### Exercise directions
Without the pictures, can you quote each line below exactly?
============================================================
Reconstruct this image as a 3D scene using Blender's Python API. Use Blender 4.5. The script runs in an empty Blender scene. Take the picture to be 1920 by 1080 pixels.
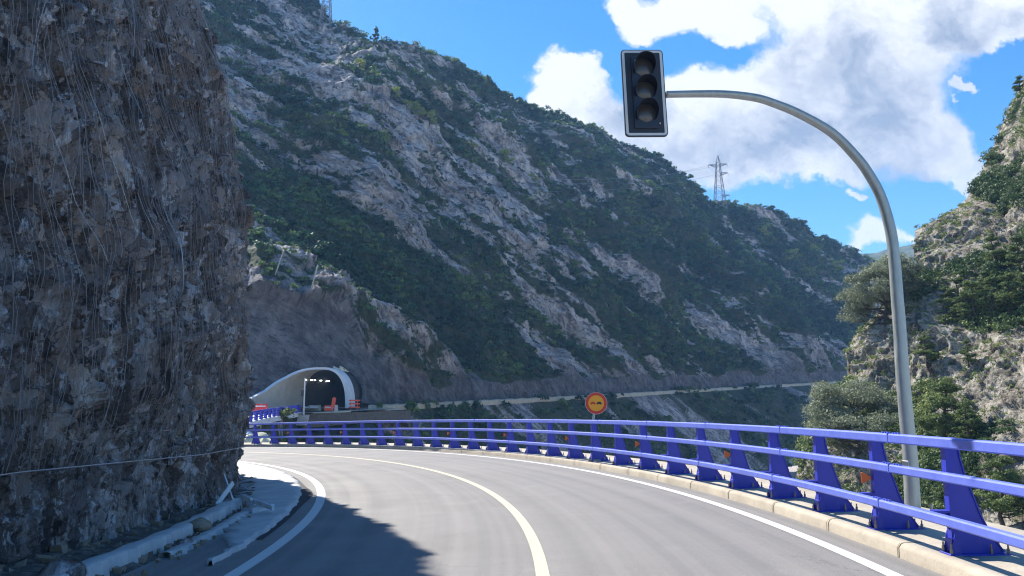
import bpy, math, random
import numpy as np
from mathutils import Vector, Matrix
S = bpy.context.scene
COL = S.collection
random.seed(7); RNG = np.random.default_rng(11)
PI = math.pi
# ------------------------------------------------------------------ camera
F = 1400.0; PITCH = 0.15137; EYE = 1.4726
cam_d = bpy.data.cameras.new('camera'); cam = bpy.data.objects.new('camera', cam_d); COL.objects.link(cam)
cam_d.sensor_width = 36; cam_d.lens = 36 * F / 1920; cam_d.clip_end = 9000; cam_d.clip_start = 0.05
cam.location = (0, 0, EYE); cam.rotation_euler = (PI / 2 + PITCH, 0, 0)
S.camera = cam
# ------------------------------------------------------------------ light, exposure
SUN_EL = math.radians(47.5); SUN_H = Vector((-0.64, 0.77)).normalized()
SUN = Vector((SUN_H.x * math.cos(SUN_EL), SUN_H.y * math.cos(SUN_EL), math.sin(SUN_EL)))
sl = bpy.data.lights.new('sun', 'SUN'); sl.energy = 4.1; sl.angle = math.radians(0.53); sl.color = (1.0, 0.94, 0.85)
so = bpy.data.objects.new('sun', sl); COL.objects.link(so); so.rotation_euler = (-SUN).to_track_quat('-Z', 'Y').to_euler()
so.location = (-40, 50, 60)
vs = S.view_settings
S.display_settings.display_device = 'sRGB'
vs.view_transform = 'Standard'; vs.look = 'None'; vs.gamma = 1; vs.use_curve_mapping = False; vs.exposure = 1.38
S.cycles.use_denoising = True; S.cycles.filter_width = 1.15
S.cycles.max_bounces = 6; S.cycles.diffuse_bounces = 3; S.cycles.glossy_bounces = 2; S.cycles.transparent_max_bounces = 8
S.cycles.volume_bounces = 1; S.cycles.sample_clamp_indirect = 6

def ray(px, py):
    u = (px - 960) / F; v = (540 - py) / F
    return np.array([u, math.cos(PITCH) - v * math.sin(PITCH), math.sin(PITCH) + v * math.cos(PITCH)])
def at(px, py, Y):                      # point of the world seen at a photo pixel, Y metres ahead
    d = ray(px, py) * 1.0; d = d * (Y / d[1]); return Vector((d[0], d[1], d[2] + EYE))
def proj(P):
    z = P[:, 2] - EYE; fw = P[:, 1] * math.cos(PITCH) + z * math.sin(PITCH); up = -P[:, 1] * math.sin(PITCH) + z * math.cos(PITCH)
    fw = np.where(fw < .1, .1, fw)
    return 960 + F * P[:, 0] / fw, 540 - F * up / fw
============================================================
### Solved problem
Reconstruct this image as a 3D scene using Blender's Python API. Use Blender 4.5. The script runs in an empty Blender scene. Take the picture to be 1920 by 1080 pixels.
import bpy, math, random
import numpy as np
from mathutils import Vector, Matrix
S = bpy.context.scene
COL = S.collection
random.seed(7); RNG = np.random.default_rng(11)
PI = math.pi
# ------------------------------------------------------------------ camera
F = 1400.0; PITCH = 0.15137; EYE = 1.4726
cam_d = bpy.data.cameras.new('camera'); cam = bpy.data.objects.new('camera', cam_d); COL.objects.link(cam)
cam_d.sensor_width = 36; cam_d.lens = 36 * F / 1920; cam_d.clip_end = 9000; cam_d.clip_start = 0.05
cam.location = (0, 0, EYE); cam.rotation_euler = (PI / 2 + PITCH, 0, 0)
S.camera = cam
# ------------------------------------------------------------------ light, exposure
SUN_EL = math.radians(47.5); SUN_H = Vector((-0.64, 0.77)).normalized()
SUN = Vector((SUN_H.x * math.cos(SUN_EL), SUN_H.y * math.cos(SUN_EL), math.sin(SUN_EL)))
sl = bpy.data.lights.new('sun', 'SUN'); sl.energy = 4.1; sl.angle = math.radians(0.53); sl.color = (1.0, 0.94, 0.85)
so = bpy.data.objects.new('sun', sl); COL.objects.link(so); so.rotation_euler = (-SUN).to_track_quat('-Z', 'Y').to_euler()
so.location = (-40, 50, 60)
vs = S.view_settings
S.display_settings.display_device = 'sRGB'
vs.view_transform = 'Standard'; vs.look = 'None'; vs.gamma = 1; vs.use_curve_mapping = False; vs.exposure = 1.38
S.cycles.use_denoising = True; S.cycles.filter_width = 1.15
S.cycles.max_bounces = 6; S.cycles.diffuse_bounces = 3; S.cycles.glossy_bounces = 2; S.cycles.transparent_max_bounces = 8
S.cycles.volume_bounces = 1; S.cycles.sample_clamp_indirect = 6

def ray(px, py):
    u = (px - 960) / F; v = (540 - py) / F
    return np.array([u, math.cos(PITCH) - v * math.sin(PITCH), math.sin(PITCH) + v * math.cos(PITCH)])
def at(px, py, Y):                      # point of the world seen at a photo pixel, Y metres ahead
    d = ray(px, py) * 1.0; d = d * (Y / d[1]); return Vector((d[0], d[1], d[2] + EYE))
def proj(P):
    z = P[:, 2] - EYE; fw = P[:, 1] * math.cos(PITCH) + z * math.sin(PITCH); up = -P[:, 1] * math.sin(PITCH) + z * math.cos(PITCH)
    fw = np.where(fw < .1, .1, fw)
    return 960 + F * P[:, 0] / fw, 540 - F * up / fw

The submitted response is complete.